Allowable expenses
Allowable expenses are costs a landlord can deduct from rental income when calculating taxable profit for UK income tax. Reducing taxable profit reduces the tax bill, if annual rental income is £18,000 and allowable expenses total £5,000, income tax is charged on £13,000 rather than £18,000. HMRC's guidance sets out the governing test. An expense must have been incurred "wholly and exclusively" for the purpose of renting out the property. Costs with a dual personal and business purpose are either disallowed entirely or claimable only in proportion to their rental use.
What qualifies as an allowable expense
HMRC groups qualifying costs into broad categories. The main ones are:
repairs and maintenance (restoring the property to its previous condition, not improving it)
letting and management fees
landlord insurance premiums
professional and accountancy fees relating to the rental business
travel costs incurred wholly for rental management purposes
advertising and tenant-finding costs
utility bills and council tax paid by the landlord
service charges and ground rent on leasehold properties
administration costs such as stationery and telephone use attributable to the rental business.
For furnished properties, Replacement Domestic Items Relief allows the cost of replacing furniture, white goods, carpets, and appliances on a like-for-like basis to be deducted in the year of replacement. Initial purchase costs of those items are not allowable, only replacements qualify.
Mortgage interest: the Section 24 restriction
Since April 2020, residential landlords cannot deduct mortgage interest directly from rental income. Instead, they receive a tax credit equal to 20% of finance costs paid, the basic rate of income tax. This is significantly less valuable for higher-rate taxpayers than the old system. Landlords who hold rental properties through a limited company are not affected and can still deduct finance costs in full. The mortgage capital repayment is never deductible regardless of ownership structure.
What landlords cannot claim
Capital expenditure, work that improves the property beyond its original condition, such as extensions, loft conversions, or significant specification upgrades, is not deductible from rental income. It may however reduce a future capital gains tax liability. Personal expenses, initial property purchase costs, and any fines or penalties are also excluded. The companion definition of non-allowable expenses covers this in full.
The £1,000 property allowance
Landlords with gross rental income below £1,000 in a tax year do not need to declare it. Those above £1,000 can choose to claim the flat £1,000 allowance instead of itemising actual expenses, but for most landlords with a mortgage, agent fees, or repair costs, itemising actual expenses will produce a significantly lower tax bill.
Record-keeping and Making Tax Digital
HMRC requires expense records to be kept for at least five years after the relevant self-assessment filing deadline. For landlords within scope of Making Tax Digital, from April 2026 for those with gross income over £50,000, records must be maintained digitally using HMRC-compatible software and submitted quarterly.

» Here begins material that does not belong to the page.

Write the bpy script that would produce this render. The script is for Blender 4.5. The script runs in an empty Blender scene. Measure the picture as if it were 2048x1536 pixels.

In our experience supporting self-managing landlords, the most common tax error is not under-claiming on large costs but failing to log small recurring ones, including safety certificate renewals, advertising spend, and travel, throughout the year. August's expenses tracking feature logs and categorises costs against each property in real time, generating the records HMRC expects and the summary data needed for a self-assessment return or MTD submission. Landlords who keep accurate records throughout the year will also find it easier to manage their landlord accounting without reconstructing figures at year end.
For the full list of qualifying expenses by category, including worked examples, void period rules, HMO-specific costs, and the correct treatment of pre-letting expenditure, see our complete guide to allowable expenses for landlords.
Frequently asked questions
Can landlords claim mortgage interest as an allowable expense?
Not as a direct deduction from rental income. Since April 2020, residential landlords receive a 20% tax credit on finance costs instead. Higher-rate taxpayers receive less relief than under the old system. Landlords who own properties through a limited company can still deduct finance costs in full.
What is the difference between a repair and an improvement for tax purposes?
A repair restores the property to its previous condition and is fully deductible. An improvement that adds to the property's value or significantly enhances it beyond its original specification is capital expenditure and cannot be deducted from rental income. The distinction matters most when refurbishing kitchens, bathrooms, and heating systems, upgrading specification takes the work into capital territory.
Can landlords claim expenses before the first tenant moves in?
Generally not. Pre-letting costs such as decorating, replacing carpets, or major repairs to make a property habitable are considered capital costs. Once the property is let and a rental business is under way, subsequent repairs and maintenance qualify as allowable expenses.